Who will actually pay the price?

The NACDL has tens of thousands of members. Actual feelings and opinions on abortion vary within the organization, as expected. But that's not what this collective red alert is about.

Wayne says that despite a range of personal views, the membership as a whole is concerned about invasion of privacy, government overreach, and a massive stretch on legal resources if a wave of abortion-related criminal charges hits the U.S.

And that pain won't be distributed equally.

"Whenever you're talking about overcriminalization, you're talking about money," Wayne said. "Rich people will always be able to lawyer up. They will always have access to attorneys. Poor people will be left behind."

She points to an already overwhelmed public defender system, which people can't access until after their legal troubles have started.

"I don't get a lawyer, if I'm poor, until I'm actually charged with a crime in this country in most jurisdictions," she said. "So I have to wait until that moment until I get charged.

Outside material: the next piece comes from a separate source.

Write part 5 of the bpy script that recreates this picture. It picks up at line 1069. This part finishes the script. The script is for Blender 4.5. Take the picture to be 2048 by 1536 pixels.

If I have money, access to counsel, I get advice on the front end of being able to perhaps avoid the consequences that I would face if I didn't have money."

The perfect victim

A future without Roe v. Wade ultimately leads back to that courtroom and jury, where the task at hand becomes navigating perception. The burden of being "the perfect victim" is nothing new when it comes to cases of harassment, sexual assault and domestic violence.

"To be a perfect victim of sexual assault, human trafficking or intimate partner violence, you cannot also struggle with addiction, poverty or mental illness," wrote Amanda Rodriguez, a former federal prosecutor and the executive director of Baltimore's rape crisis center, TurnAround Inc, in a 2021 op-ed for the Baltimore Sun. "To be a perfect victim, you cannot accept a drink, engage in commercial sex or walk alone at night. You cannot wear tight clothes or have a criminal record. You cannot be human."

Except with a criminalized abortion, the "victim" isn't pressing charges. They're fighting them.

"At the end of the day, it's going to be the bias going into the courtroom," Wayne said. "The bias dealing with the district attorney who has preconceived notions of their own about how these cases should be prosecuted, the judges who oversee these cases and how they feel — and then ultimately go to the jurors' bias."

And that's a main focus of NACDL's training at the moment: preparing to help clients who have been charged with abortion-related crimes look sympathetic and relatable to a group of their peers (wherein the degree of difficulty varies, depending on your race.)

But in some cases, that might not be enough. More than a dozen states have trigger laws that immediately went into effect after Roe was lifted. The Supreme Court has just granted state lawmakers the freedom to ban abortion however they want.

So when a jury is asked to determine whether someone broke a law post-Roe, even a "perfect victim" might still be a guilty one.